How do we respond?

I look forward to writing this column. My goal is to highlight a service we offer or introduce some positive thought. I also want to communicate how thankful we are for our great customers. I hope you know how much we appreciate you!

This week I sit down to write my column with kind of a heavy heart. I recently lost an old friend who had suffered from Alzheimers and know several others who are dealing with severe health problems. My heart goes out to the family who lost this loved one. I’ve been blessed in that I’ve lived 52 years and have not lost a member of my immediate family. Losing a family
member has got to be a bitter pill to swallow. It’s just so permanent.
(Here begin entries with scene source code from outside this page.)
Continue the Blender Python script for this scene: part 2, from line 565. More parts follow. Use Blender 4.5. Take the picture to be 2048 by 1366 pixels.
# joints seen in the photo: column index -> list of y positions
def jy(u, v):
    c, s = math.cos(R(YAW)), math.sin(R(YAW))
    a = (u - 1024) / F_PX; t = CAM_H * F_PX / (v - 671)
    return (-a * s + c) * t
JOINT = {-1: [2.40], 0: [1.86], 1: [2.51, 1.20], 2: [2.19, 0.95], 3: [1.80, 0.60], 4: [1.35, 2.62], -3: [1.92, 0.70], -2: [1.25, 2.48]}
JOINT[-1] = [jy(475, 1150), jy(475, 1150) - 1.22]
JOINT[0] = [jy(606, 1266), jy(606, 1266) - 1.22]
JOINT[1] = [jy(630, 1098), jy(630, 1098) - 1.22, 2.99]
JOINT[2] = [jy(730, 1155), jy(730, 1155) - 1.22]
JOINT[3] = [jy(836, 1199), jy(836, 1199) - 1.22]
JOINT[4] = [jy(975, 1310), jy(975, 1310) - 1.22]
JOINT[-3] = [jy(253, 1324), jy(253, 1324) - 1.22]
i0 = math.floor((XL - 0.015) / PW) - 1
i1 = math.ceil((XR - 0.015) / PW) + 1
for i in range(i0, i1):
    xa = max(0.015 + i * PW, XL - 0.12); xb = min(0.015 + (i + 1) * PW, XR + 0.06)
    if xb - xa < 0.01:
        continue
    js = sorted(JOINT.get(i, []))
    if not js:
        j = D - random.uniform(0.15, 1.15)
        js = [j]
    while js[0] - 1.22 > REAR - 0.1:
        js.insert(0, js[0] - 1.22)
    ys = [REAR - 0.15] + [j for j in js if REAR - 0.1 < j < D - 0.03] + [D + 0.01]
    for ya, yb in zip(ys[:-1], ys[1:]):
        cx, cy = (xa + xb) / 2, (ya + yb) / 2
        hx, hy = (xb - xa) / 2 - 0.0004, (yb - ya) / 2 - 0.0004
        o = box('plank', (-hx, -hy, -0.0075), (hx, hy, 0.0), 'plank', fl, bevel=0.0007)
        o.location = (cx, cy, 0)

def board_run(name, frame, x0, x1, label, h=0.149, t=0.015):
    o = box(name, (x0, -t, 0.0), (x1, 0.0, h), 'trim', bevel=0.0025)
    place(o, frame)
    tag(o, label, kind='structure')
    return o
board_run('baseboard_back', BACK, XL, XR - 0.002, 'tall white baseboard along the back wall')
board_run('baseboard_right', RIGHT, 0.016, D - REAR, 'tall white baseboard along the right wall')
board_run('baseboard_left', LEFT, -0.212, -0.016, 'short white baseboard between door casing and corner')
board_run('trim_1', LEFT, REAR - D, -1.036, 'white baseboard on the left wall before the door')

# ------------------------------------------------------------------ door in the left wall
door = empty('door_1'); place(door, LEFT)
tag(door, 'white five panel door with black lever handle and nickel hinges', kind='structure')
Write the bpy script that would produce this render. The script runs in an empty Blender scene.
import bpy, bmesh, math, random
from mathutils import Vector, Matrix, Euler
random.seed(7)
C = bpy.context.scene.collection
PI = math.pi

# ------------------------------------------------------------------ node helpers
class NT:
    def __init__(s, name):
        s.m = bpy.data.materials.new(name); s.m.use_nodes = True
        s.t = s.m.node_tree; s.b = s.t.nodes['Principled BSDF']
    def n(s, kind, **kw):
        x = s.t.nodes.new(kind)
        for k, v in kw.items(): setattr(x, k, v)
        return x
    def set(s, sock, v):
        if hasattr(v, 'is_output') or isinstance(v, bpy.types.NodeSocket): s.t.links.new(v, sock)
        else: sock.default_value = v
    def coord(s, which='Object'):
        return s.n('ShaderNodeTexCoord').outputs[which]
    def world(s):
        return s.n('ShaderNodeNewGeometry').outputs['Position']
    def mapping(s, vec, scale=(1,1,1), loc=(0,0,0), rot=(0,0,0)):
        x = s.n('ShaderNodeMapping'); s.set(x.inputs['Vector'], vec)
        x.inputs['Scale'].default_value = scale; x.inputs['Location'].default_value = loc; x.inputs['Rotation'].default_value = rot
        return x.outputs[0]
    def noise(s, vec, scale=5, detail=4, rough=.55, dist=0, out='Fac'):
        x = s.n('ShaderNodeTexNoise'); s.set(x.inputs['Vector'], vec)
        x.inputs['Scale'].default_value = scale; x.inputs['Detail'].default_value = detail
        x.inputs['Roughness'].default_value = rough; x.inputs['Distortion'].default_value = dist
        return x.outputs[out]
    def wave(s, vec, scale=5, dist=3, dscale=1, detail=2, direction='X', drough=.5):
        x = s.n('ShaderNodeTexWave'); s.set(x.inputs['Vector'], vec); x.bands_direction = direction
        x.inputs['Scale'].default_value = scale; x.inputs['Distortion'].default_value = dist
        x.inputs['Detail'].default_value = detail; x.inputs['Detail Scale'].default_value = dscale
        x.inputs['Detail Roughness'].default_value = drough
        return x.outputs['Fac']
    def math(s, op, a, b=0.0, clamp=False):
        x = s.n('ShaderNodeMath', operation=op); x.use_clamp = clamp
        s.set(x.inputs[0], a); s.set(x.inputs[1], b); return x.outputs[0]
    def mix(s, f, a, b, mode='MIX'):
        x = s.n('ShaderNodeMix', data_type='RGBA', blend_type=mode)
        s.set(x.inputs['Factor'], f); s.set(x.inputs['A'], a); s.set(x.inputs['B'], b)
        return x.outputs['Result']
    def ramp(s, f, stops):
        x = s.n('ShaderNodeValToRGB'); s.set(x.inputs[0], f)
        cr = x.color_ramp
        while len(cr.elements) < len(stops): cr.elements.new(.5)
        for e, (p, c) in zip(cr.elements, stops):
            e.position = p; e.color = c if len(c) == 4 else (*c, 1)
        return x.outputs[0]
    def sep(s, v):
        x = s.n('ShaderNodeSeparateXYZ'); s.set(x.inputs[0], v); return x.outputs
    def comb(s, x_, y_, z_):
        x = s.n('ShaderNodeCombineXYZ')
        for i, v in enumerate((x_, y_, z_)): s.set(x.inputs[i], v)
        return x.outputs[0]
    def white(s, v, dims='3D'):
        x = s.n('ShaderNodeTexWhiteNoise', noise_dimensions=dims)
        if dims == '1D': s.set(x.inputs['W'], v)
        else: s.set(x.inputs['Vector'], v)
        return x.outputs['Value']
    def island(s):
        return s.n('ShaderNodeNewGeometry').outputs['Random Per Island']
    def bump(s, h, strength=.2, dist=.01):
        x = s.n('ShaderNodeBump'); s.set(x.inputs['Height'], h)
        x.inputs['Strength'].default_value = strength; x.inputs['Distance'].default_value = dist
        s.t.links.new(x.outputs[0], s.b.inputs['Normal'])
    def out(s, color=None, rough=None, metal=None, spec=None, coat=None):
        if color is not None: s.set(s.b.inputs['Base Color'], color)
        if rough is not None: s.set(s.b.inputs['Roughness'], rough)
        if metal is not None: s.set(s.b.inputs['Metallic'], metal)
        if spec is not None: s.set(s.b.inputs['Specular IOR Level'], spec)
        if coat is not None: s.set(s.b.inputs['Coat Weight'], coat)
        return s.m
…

Fortunately, these folks are all believers, so they have the promise of seeing their loved one again. But they still have that sense of loss that penetrates to the center of their being.
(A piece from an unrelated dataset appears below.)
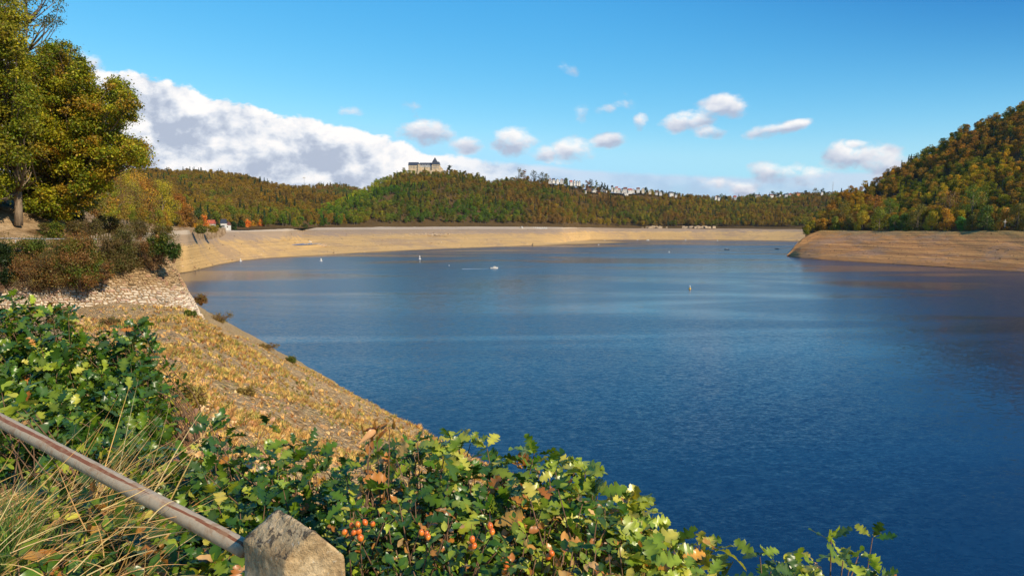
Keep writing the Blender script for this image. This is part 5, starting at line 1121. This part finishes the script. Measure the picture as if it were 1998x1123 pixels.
for (px, py), l_ in zip(hips, hl):
    p = Pd(px, py, 1.84+random.uniform(0, .1))
    if proto is None:
        r = empty('rose_hip', p, '', 'rose hip', 'rose hips in the hedge'); MB().lathe([(.0008,-.0105),(.0045,-.0095),(.0082,-.004),(.0086,.001),(.0065,.007),(.003,.0095),(.0012,.0105)], 14).build('fruit', hm, r, smooth=True)
        mb = MB(); 
        for k in range(5): a = k*1.256; mb.tube([(0,0,-.010),(.003*math.cos(a),.003*math.sin(a),-.0135),(.007*math.cos(a),.007*math.sin(a),-.015)], [.0008,.0006,.0003], 3)
        mb.build('calyx', M_twig, r); MB().tube([(0,0,.010),(.002,.001,.02),(.003,.004,.045)], [.0009,.0008,.0007], 4).build('stalk', M_twig, r); proto = r; o = r
    else:
        o = proto.copy(); COL.objects.link(o)
        for ch in proto.children: c_ = ch.copy(); COL.objects.link(c_); c_.parent = o
        o.location = p
    o['label'] = 'orange red rose hip, '+l_; o.rotation_euler = (random.uniform(-.7, .7), random.uniform(-.7, .7), random.uniform(0, 6)); o.scale = [random.uniform(.85, 1.1)]*3
# straw and grass
def blades(name, bases, dirs, lens, wid, cols, label, cat, bend=.25, mat=None):
    n = len(bases); d = dirs/np.linalg.norm(dirs, axis=1)[:, None]; s_ = np.cross(d, rng.normal(size=(n, 3))); s_ /= np.linalg.norm(s_, axis=1)[:, None]
    K = 7; t = np.linspace(0, 1, K); V4 = []; sag = (rng.uniform(0, 1, n)*bend)[:, None, None]*np.array([0, 0, -1.])
    lat = rng.normal(size=(n, 1, 3))*bend*.35
    C4 = bases[:, None]+d[:, None]*(t[None, :, None]*lens[:, None, None])+(sag+lat)*(t[None, :, None]**2)*lens[:, None, None]
    w_ = (wid*(1-t**1.5*.85))[None, :, None]*s_[:, None]*rng.uniform(.6, 1.3, (n, 1, 1))
    V4 = np.stack([C4-w_, C4+w_], 2).reshape(-1, 3)
    i, k = np.meshgrid(np.arange(n), np.arange(K-1), indexing='ij'); a = (i*2*K+2*k).ravel(); F4 = np.stack([a, a+1, a+3, a+2], 1)
    r0 = bases.mean(0); o = mesh(name, V4-r0, F4, mat or M_leaf, col=np.repeat(cols, 2*K, 0)); o.location = r0; return tag(o, label, cat, kind='stuff')
STRAW = [(.85,.52,.19),(.92,.66,.32),(.66,.38,.13),(.5,.29,.10)]
n = 800; px = rng.uniform(-60, 290, n); D_ = rng.uniform(2.0, 3.0, n); lim = 1020+(px-100)*.12
B_ = np.array([Pd(a, l+rng.uniform(-40, 220), d) for a, l, d in zip(px, lim, D_)]); dr = np.stack([rng.normal(.75, .4, n), rng.normal(.25, .35, n), rng.uniform(.1, 1.0, n)], -1)
blades('straw', B_, dr, rng.uniform(.08, .30, n), .0016, pal(STRAW, n), 'matted dry straw below the pipe rail', 'straw', .35)
n = 150; px = rng.normal(205, 60, n); B_ = np.array([Pd(a, rng.uniform(930, 1050), rng.uniform(2.9, 3.3)) for a in px]); dr = np.stack([rng.normal(.55, .22, n), rng.normal(.1, .2, n), rng.normal(.65, .2, n)], -1)
blades('straw', B_, dr, rng.uniform(.15, .5, n), .0017, pal(STRAW, n), 'tuft of yellow straw leaning right behind the pipe rail', 'straw', .2)
st = [((175,1010),(388,760)),((182,985),(256,742)),((135,900),(157,784)),((90,1000),(130,880)),((240,940),(320,790)),((300,960),(395,775)),((330,960),(390,830)),((230,930),(268,730)),((175,900),(240,775)),((320,1000),(420,800)),((250,960),(425,822)),((60,1010),(150,870)),((280,990),(330,850))]
B_ = []; Dr = []; Ln = []
for (a, b) in st: p = Pd(a[0], a[1], 3.1); q = Pd(b[0], b[1], 3.2); B_.append(p); Dr.append(q-p); Ln.append(np.linalg.norm(q-p))
blades('straw', np.array(B_), np.array(Dr), np.array(Ln), .0032, pal(STRAW[:2], len(st)), 'tall single straw stalks standing up against the oak shrub', 'straw', .06)
n = 900; px = rng.uniform(-60, 62, n); B_ = np.array([Pd(a, rng.uniform(1040, 1200), rng.uniform(2.2, 2.9)) for a in px]); dr = np.stack([rng.normal(.15, .3, n), rng.normal(.1, .2, n), rng.normal(.9, .2, n)], -1)
blades('grass', B_, dr, rng.uniform(.12, .36, n), .002, pal([(.08,.17,.03),(.12,.22,.04),(.2,.25,.06)], n), 'fresh green grass at the lower left corner', 'grass', .3)
# leaf litter on the ground by the rail
n = 5200; X = rng.uniform(-4.5, 2.2, n); Y = rng.uniform(.6, 6.5, n); Z = zground(X, Y)+rng.uniform(.0, .12, n)
col = np.where((rng.uniform(size=n) < .75)[:, None], pal([(.16,.09,.045),(.24,.14,.07),(.10,.06,.03),(.34,.2,.09)], n), pal(OG, n))
v, f, c = place_leaves(T_OAK, np.stack([X, Y, Z], -1), np.stack([rng.normal(size=n), rng.normal(size=n), rng.normal(size=n)*.3], -1), np.stack([rng.normal(size=n)*.4, rng.normal(size=n)*.4, np.ones(n)], -1), rng.uniform(.04, .09, n), col, .5)
tag(mesh('leaf_litter', v, f, M_leaf, col=c), 'brown leaf litter on the ground below the shrubs', 'leaf litter', kind='stuff')
# ------------------------------------------------------------------ thin autumn air
m, gg, out = newmat('haze_air'); vp = gg.new('ShaderNodeVolumePrincipled'); vp.inputs['Color'].default_value = (.80, .88, 1., 1); vp.inputs['Density'].default_value = .00002; vp.inputs['Anisotropy'].default_value = .2
gg.l.new(vp.outputs[0], out.inputs['Volume'])
hz = MB().box(-13000, 13000, -10000, 17000, -10.5, 330).build('haze', m); tag(hz, 'thin bluish autumn air over the lake and the hills', 'haze', kind='stuff')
I’ve come to understand that death is not the only thing that produces that sense of loss. These folks that I know who are dealing with debilitating illness are experiencing their own grief over losing the life they used to live. Men that were once strong, active, and vibrant are now extremely limited to what they can do. In some of their situations, just getting out of the house is a challenge. Their life is radically different from what it was just a few months ago. Did they see it coming? No. Were they prepared for their world to be rocked? No. But they are living on, doing they best they can…
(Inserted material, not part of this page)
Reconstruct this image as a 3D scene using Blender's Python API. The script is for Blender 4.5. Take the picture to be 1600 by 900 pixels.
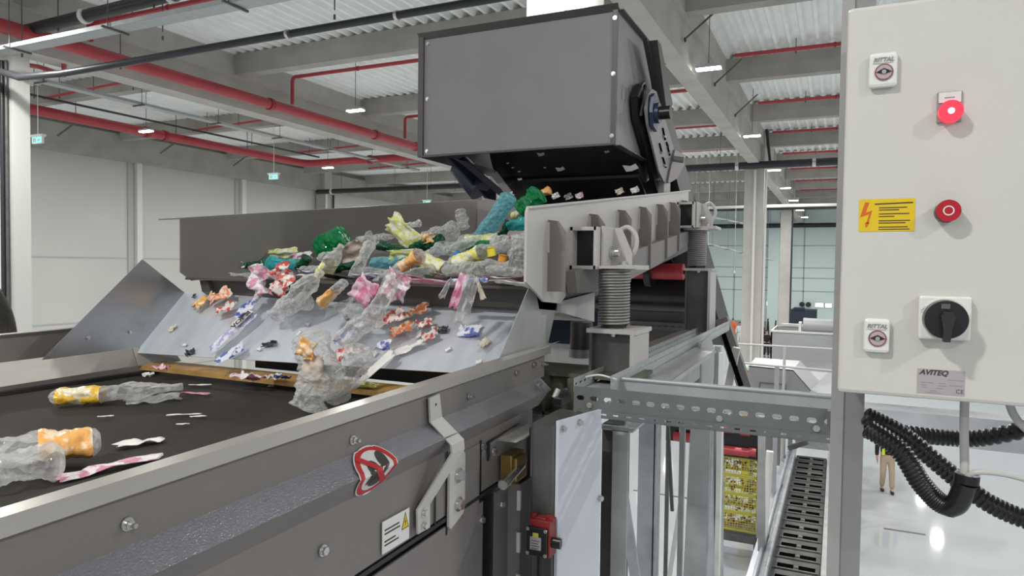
import bpy, math, random
from mathutils import Vector, Matrix, noise

for o in list(bpy.data.objects):
    bpy.data.objects.remove(o, do_unlink=True)
SC = bpy.context.scene
COL = SC.collection
PI = math.pi
EYE = 5.7          # eye height above the hall floor; all z below are measured from the eye, the floor is at -5.7

# ------------------------------------------------------------------ camera
F = 1082.0
RM = Matrix(((0.90451259, -0.02556763, 0.42567978),
             (0.42624384, 0.02340162, -0.90430556),
             (0.01315935, 0.99939915, 0.03206511)))
cam_d = bpy.data.cameras.new('camera')
cam = bpy.data.objects.new('camera', cam_d)
COL.objects.link(cam)
cam.matrix_world = Matrix.Translation((0, 0, EYE)) @ RM.to_4x4()
cam_d.sensor_width = 36
cam_d.lens = 36 * F / 1600
cam_d.clip_start = 0.05
cam_d.clip_end = 300
SC.camera = cam

# ------------------------------------------------------------------ world and exposure
w = bpy.data.worlds.new('world'); SC.world = w; w.use_nodes = True
bg = w.node_tree.nodes['Background']
bg.inputs[0].default_value = (0.93, 0.96, 1.0, 1)
bg.inputs[1].default_value = 0.50
SC.view_settings.view_transform = 'Standard'
SC.view_settings.look = 'None'
SC.view_settings.gamma = 1
SC.view_settings.exposure = 0.0
SC.view_settings.use_curve_mapping = False
LAMP_W = 125

# ------------------------------------------------------------------ pixel -> point (1600x900 frame)
def ray(px, py):
    return RM @ Vector((px - 800, 450 - py, -F))
def U(px, py, ax, val):
    d = ray(px, py); i = 'xyz'.index(ax)
    t = val / d[i]
    return d * t
def Upl(px, py, p0, n):
    d = ray(px, py); n = Vector(n); p0 = Vector(p0)
    return d * (p0.dot(n) / d.dot(n))

# ------------------------------------------------------------------ materials
MATS = {}
def mat(name, col, rough=0.5, metal=0.0, var=0.0, scale=4.0, bump=0.0, bscale=60.0, trans=0.0, emit=None, es=0, alpha=None, coat=0.0, stretch=None, col2=None, detail=4, spec=None):
    m = bpy.data.materials.new(name); m.use_nodes = True
    nt = m.node_tree; N = nt.nodes; L = nt.links
    b = N['Principled BSDF']
    b.inputs['Base Color'].default_value = (*col, 1)
    b.inputs['Roughness'].default_value = rough
    b.inputs['Metallic'].default_value = metal
    if spec is not None: b.inputs['Specular IOR Level'].default_value = spec
    if coat: b.inputs['Coat Weight'].default_value = coat; b.inputs['Coat Roughness'].default_value = 0.1
    if trans: b.inputs['Transmission Weight'].default_value = trans; b.inputs['IOR'].default_value = 1.3
    if emit: b.inputs['Emission Color'].default_value = (*emit, 1); b.inputs['Emission Strength'].default_value = es
    tc = None
    if var or bump or col2:
        tc = N.new('ShaderNodeTexCoord'); mp = N.new('ShaderNodeMapping')
        L.new(tc.outputs['Object'], mp.inputs[0])
        if stretch: mp.inputs['Scale'].default_value = stretch
    if var or col2:
        nz = N.new('ShaderNodeTexNoise'); nz.inputs['Scale'].default_value = scale; nz.inputs['Detail'].default_value = detail
        L.new(mp.outputs[0], nz.inputs['Vector'])
        r = N.new('ShaderNodeValToRGB')
        if col2:
            r.color_ramp.elements[0].position = 0.47; r.color_ramp.elements[1].position = 0.53
            r.color_ramp.elements[0].color = (*col, 1); r.color_ramp.elements[1].color = (*col2, 1)
        else:
            r.color_ramp.elements[0].position = 0.3; r.color_ramp.elements[1].position = 0.7
            r.color_ramp.elements[0].color = (*[max(0, c * (1 - var)) for c in col], 1)
            r.color_ramp.elements[1].color = (*[min(1, c * (1 + var)) for c in col], 1)
        L.new(nz.outputs[0], r.inputs[0]); L.new(r.outputs[0], b.inputs['Base Color'])
        if var:
            rr = N.new('ShaderNodeMapRange'); rr.inputs[3].default_value = max(0.02, rough - 0.08); rr.inputs[4].default_value = min(1, rough + 0.08)
            L.new(nz.outputs[0], rr.inputs[0]); L.new(rr.outputs[0], b.inputs['Roughness'])
    if bump:
        n2 = N.new('ShaderNodeTexNoise'); n2.inputs['Scale'].default_value = bscale; n2.inputs['Detail'].default_value = 3
        L.new(mp.outputs[0], n2.inputs['Vector'])
        bp = N.new('ShaderNodeBump'); bp.inputs['Strength'].default_value = bump; bp.inputs['Distance'].default_value = 0.01
        L.new(n2.outputs[0], bp.inputs['Height']); L.new(bp.outputs[0], b.inputs['Normal'])
    if alpha is not None:
        out = N['Material Output']; mx = N.new('ShaderNodeMixShader'); tr = N.new('ShaderNodeBsdfTransparent')
        tr.inputs[0].default_value = (*alpha[1], 1)
        mx.inputs[0].default_value = alpha[0]
        if len(alpha) > 2:      # cloudy, crinkled film: more light-catching where the noise is high
            if tc is None:
                tc = N.new('ShaderNodeTexCoord'); mp = N.new('ShaderNodeMapping'); L.new(tc.outputs['Object'], mp.inputs[0])
            n3 = N.new('ShaderNodeTexNoise'); n3.inputs['Scale'].default_value = alpha[2]; n3.inputs['Detail'].default_value = 3
            mr = N.new('ShaderNodeMapRange'); mr.inputs[1].default_value = .35; mr.inputs[2].default_value = .65
            mr.inputs[3].default_value = max(0, alpha[0] - .22); mr.inputs[4].default_value = min(1, alpha[0] + .28)
            L.new(mp.outputs[0], n3.inputs['Vector']); L.new(n3.outputs[0], mr.inputs[0]); L.new(mr.outputs[0], mx.inputs[0])
        tl = N.new('ShaderNodeBsdfTranslucent'); tl.inputs[0].default_value = (*col, 1); m2 = N.new('ShaderNodeMixShader'); m2.inputs[0].default_value = .4
        L.new(b.outputs[0], m2.inputs[1]); L.new(tl.outputs[0], m2.inputs[2])
        L.new(tr.outputs[0], mx.inputs[1]); L.new(m2.outputs[0], mx.inputs[2]); L.new(mx.outputs[0], out.inputs[0])
    MATS[name] = m
    return m

M = MATS
mat('paint_grey', (.19, .175, .166), .42, 0, .06, 3, .12, 220, spec=.5)
mat('paint_gloss', (.26, .26, .29), .2, .5, .06, 3, .3, 260, coat=.8, spec=1.0)
mat('paint_light', (.50, .48, .46), .4, 0, .05, 3)
mat('paint_dark', (.085, .078, .074), .4, 0, .08, 3)
mat('hood_grey', (.235, .218, .226), .5, 0, .07, 2.2)
mat('stainless', (.56, .53, .49), .34, .7, .1, 3, .05, 40, stretch=(1, .12, 1))
mat('stainless_warm', (.34, .305, .28), .38, .4, .14, 4, .05, 60)
mat('galvanised', (.46, .48, .50), .42, .6, .22, 7, .04, 30)
mat('galvanised_sheet', (.68, .715, .775), .33, .45, .06, 20, .03, 60, stretch=(1, .25, .25))
mat('galvanised_matte', (.42, .43, .43), .5, .35, .14, 5)
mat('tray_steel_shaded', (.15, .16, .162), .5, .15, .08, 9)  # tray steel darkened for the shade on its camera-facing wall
mat('galvanised_wing', (.42, .44, .46), .30, .8, .02, 6, .02, 60)
mat('slat_worn', (.085, .082, .08), .38, .3, .45, 3)
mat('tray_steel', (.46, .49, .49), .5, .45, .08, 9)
mat('zinc', (.62, .62, .60), .22, .9, .1, 20)
mat('black_rubber', (.018, .018, .02), .45, 0, .2, 5)
mat('belt_rubber', (.040, .035, .032), .72, 0, .14, 1.6, .04, 90, stretch=(1, .35, 1), spec=.18)
mat('black_belt', (.020, .019, .022), .35, 0, .5, 3)
mat('black_plastic', (.012, .012, .013), .3)
mat('blue_black', (.03, .045, .09), .35, .2)
mat('concrete', (.385, .37, .34), .85, 0, .14, 1.3, .1, 12)
mat('concrete_light', (.50, .485, .45), .85, 0, .1, 1.5, .08, 12)
mat('deck_white', (.93, .95, .92), .5, 0, .05, 2)
mat('wall_white', (.58, .58, .545), .5, 0, .025, .6)
mat('wall_cyan', (.76, .89, .86), .5, 0, .02, .6)
mat('window_light', (.8, .85, .9), .3, emit=(.9, .97, 1), es=1.6)
mat('slot_black', (.004, .004, .004), 1, spec=0)
mat('seam_thin', (.38, .45, .44), .6)
mat('lbl_yelloworange', (.82, .50, .05), .3, 0, col2=(.84, .76, .55), scale=16, bump=.5, bscale=40)
mat('seam_grey', (.45, .46, .45), .6)
mat('white_trim', (.74, .74, .71), .45)
mat('floor_epoxy', (.50, .52, .545), .05, 0, .0, .35, .01, 2, spec=.35)
mat('red_pipe', (.42, .045, .055), .35, 0, .1, 4)
mat('dark_red', (.28, .02, .025), .4)
mat('switch_red', (.24, .02, .022), .45)
mat('black_pipe', (.025, .027, .03), .4)
mat('cabinet_white', (.585, .575, .53), .38, 0, .015, 5, .05, 500)
mat('button_white', (.74, .74, .70), .28)
mat('red_button', (.42, .008, .02), .3)
mat('red_lit', (.75, .04, .07), .3, emit=(1, .04, .09), es=.55)
mat('lamp_core', (1, 1, 1), .3, emit=(1, .95, .8), es=3)
mat('yellow_label', (.72, .50, .01), .4)
mat('orange_ink', (.62, .12, .01), .5)
mat('dark_ink', (.05, .04, .035), .5)
mat('grey_ink', (.25, .25, .25), .5)
mat('white_label', (.70, .70, .68), .35)
mat('silver_label', (.42, .39, .40), .4, .2)
mat('red_label', (.50, .02, .025), .35)
mat('brass', (.42, .29, .10), .35, .8, .1, 20)
mat('lid_plastic', (.70, .72, .80), .3, 0, .06, 3, .1, 10)
mat('seal_brown', (.40, .23, .07), .7, 0, .25, 14)
mat('green_frame', (.10, .105, .07), .5, .3, .25, 6)
mat('steel_dark', (.13, .13, .125), .45, .5, .2, 6)
mat('spring_grey', (.27, .26, .25), .4, .2, .1, 10)
mat('led', (1, 1, 1), .4, emit=(1, .97, .90), es=26)
mat('lamp_body', (.55, .55, .55), .4)
mat('sign_teal', (.1, .55, .55), .4, emit=(.35, .9, .85), es=.9)
mat('cage_yellow', (.50, .47, .07), .5)
mat('yellow_box', (.62, .46, .02), .5)
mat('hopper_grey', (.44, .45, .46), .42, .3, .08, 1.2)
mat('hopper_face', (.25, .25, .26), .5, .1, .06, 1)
mat('navy', (.02, .03, .05), .6)
mat('skin', (.52, .30, .22), .5)
mat('cloth_black', (.012, .012, .014), .85)
mat('frame_dark', (.045, .042, .04), .45, 0, .08, 3)
mat('cloth_puffer', (.014, .011, .008), .6, 0, .3, 9, 1.0, 14)
mat('cloth_beige', (.50, .40, .28), .85)
mat('cloth_orange', (.85, .16, .04), .7)
mat('cloth_white', (.7, .7, .7), .8)
mat('cloth_yellow', (.65, .80, .05), .7)
mat('hair_dark', (.03, .02, .015), .8)
mat('shoe_dark', (.02, .02, .02), .6)
mat('cable_grey', (.48, .48, .46), .45)
mat('hose_black', (.010, .010, .011), .28)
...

I’m sure you can relate to these situations and have your own acquaintances dealing with similar issues. So here’s the question…How do we respond? I’ve spent some time thinking about my response and here’s my roadmap.

#1. Appreciate my health and my family. God has greatly blessed me with a sound body and a great family. I regularly take both of them for granted. I need to daily thank God for the blessings He so freely gives to me. Life and health are fragile. We need to ackowledge that fragility and give those gifts the reverence and respect they deserve.

#2. Love the afflicted. God’s charge to us is not that complicated. Jesus said that all the teachings could be boiled down to loving God and loving our neighbor. When we know others who are dealing with loss, we have a choice. We can say “good thing it’s them rather than me” and “there but by the grace of God go I”. Or we can seek God’s direction as to the way He would have us minister to them. Love in the original language can be defined “to do what is best for”. My goal is to try to be available to “do what is best for” those that I know who are dealing with loss.

Sorry that there are no original thoughts here, but maybe these musings will have an impact. Perhaps another expression of gratitude or another expression of love will be motivated by these words. May God bless you and yours!